Ian's House
I had a house concert in the Wildmare area of Chetwynd while on the BC Cherry Bomb circuit for Home Routes. Tricky to find and an icy driveway in March, but worth it to spend some time in a beautiful, acoustically delightful round house built with love by a retired fighter of forest fires. Ian is a very youthful guy. He keeps a full schedule growing food in the summer and working on this ever evolving house and land, solar panels, hauling water from town... He's the organic salad bar supplier for a local school, though this time of year all that's around are potatoes. Ian was crowned the Garlic King of Chetwynd, and assures me it's fairly easy to grow garlic if you just plant in the fall to come up in the spring. Cut off the curly flowers and eat them in a salad.
We're north enough for midnight sun. Still light come summer by quarter to midnight, light to get up at 3:30 am.
Ian has a beautiful wood stove that is so cozy heating this place. The details of the decor came alive with a little haul of the locally grown. It's an amazing thing to have a home in a giant circle. The place is meticulously well insulated, which holds the key for the crazy northern winters. The roof is a cone and the central beam is a seriously huggable tree trunk, salvaged from the logging industry. Surrounding the central core is an inner octagon of tree trunk supports, slightly smaller, but still impressive in size. Tons of open space, 4 rooms including the bath which all start at the octagon posts to the outer walls of wood, concrete, insulation. The twenty something sections of outer wall are well windowed, and the plants in the space thrive, ivy growing up one of the support logs.
I played a show here for five people. One drove 40 k, 3 others 65. Smaller audience than usual... but it's a milestone for me because I seriously don't care. I think it was good for all of us. Really good.
Ice.
Raw Timber.
Road to Chetwynd
Driving here was a beautiful ride, and I thought constantly about conversations with X who came to Chetwynd year after year to plant trees in the 90's, and saw so clearly the facade of the industry. The main road is surrounded by mountains that are tree covered. But beyond the view of the highway the mountains are slashed and clearcut for miles and miles and miles of rough terrain, unbelievably rough terrain. That's where the planters would plant their little tiny treelings. Try to catch up with the sawing maw of the logging industry. You could die trying, or at least seriously test yourself. The tree planters seem to have the utmost respect from the other workers up here. Not a coveted job, not by the logging company, not by the forest fire fighter. Almost disbelief that anyone would do such a job, so awful the conditions, camping in the snow, the bent low position, the grip of the hand on the shovel and the impact on bones and tendons, the dig, shove and stamp... And yet from the perspective of my left middle upbringing, in my urban Canadian youth it seemed that tree planting was a right of passage, and all the people I know who have done this work are good ones. The camps were legendary, the stories ,the music, the cooks, the mosquitoes, the monotony and the meditation of the motion in the life being planted...

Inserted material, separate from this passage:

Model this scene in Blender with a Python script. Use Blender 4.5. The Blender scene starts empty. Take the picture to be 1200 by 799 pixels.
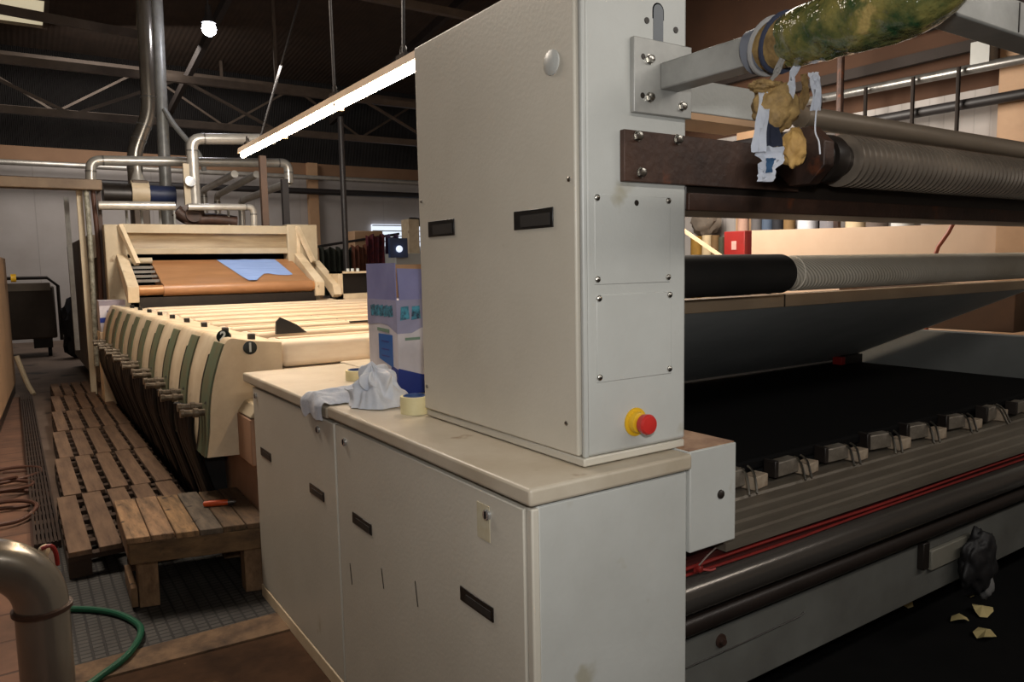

The self-proclaimed red-neck logging manager I met also had respect, but perhaps also thought of the planters as crazy people... Dammit though, the forests should still be growing. What's crazy is that they are cut and cut and cut. That even now I hear of last stands of old growth a being sliced down at such a fast rate, and not even for lumber. Not even for the wood. For pulp. For newspapers to be thrown away. “Crazy” environmentalists and hard working societal outsiders become a strange partner to the forestry industry here. The trees supplied and planted are not to make a forest again but to grow lumber. So what does one do? Save up money by working a crazy planting season and happily nihilate outside the worlds enslavements for the rest of the year, playing (albeit on a budget) but not working.
Ian said firefighting is like that too. Good money, crazy season, then you relax. Good for when you're young. My host is certainly a crafty guy who lives in a wonderful way that makes me appreciate the intense and so often destructive luxuries of our time and space. I nearly dropped my CD sales down the outhouse hole and came inside to the warmth of the wood stove thinking, “I don't want to require money.” Playing music for people who want to listen and sing along, sitting with some kind of core of being together for a while, the great journey to get to these people, the food and stories shared... the stewardship of the land... equal rights and justice... It's slow it's slow, but it's happening.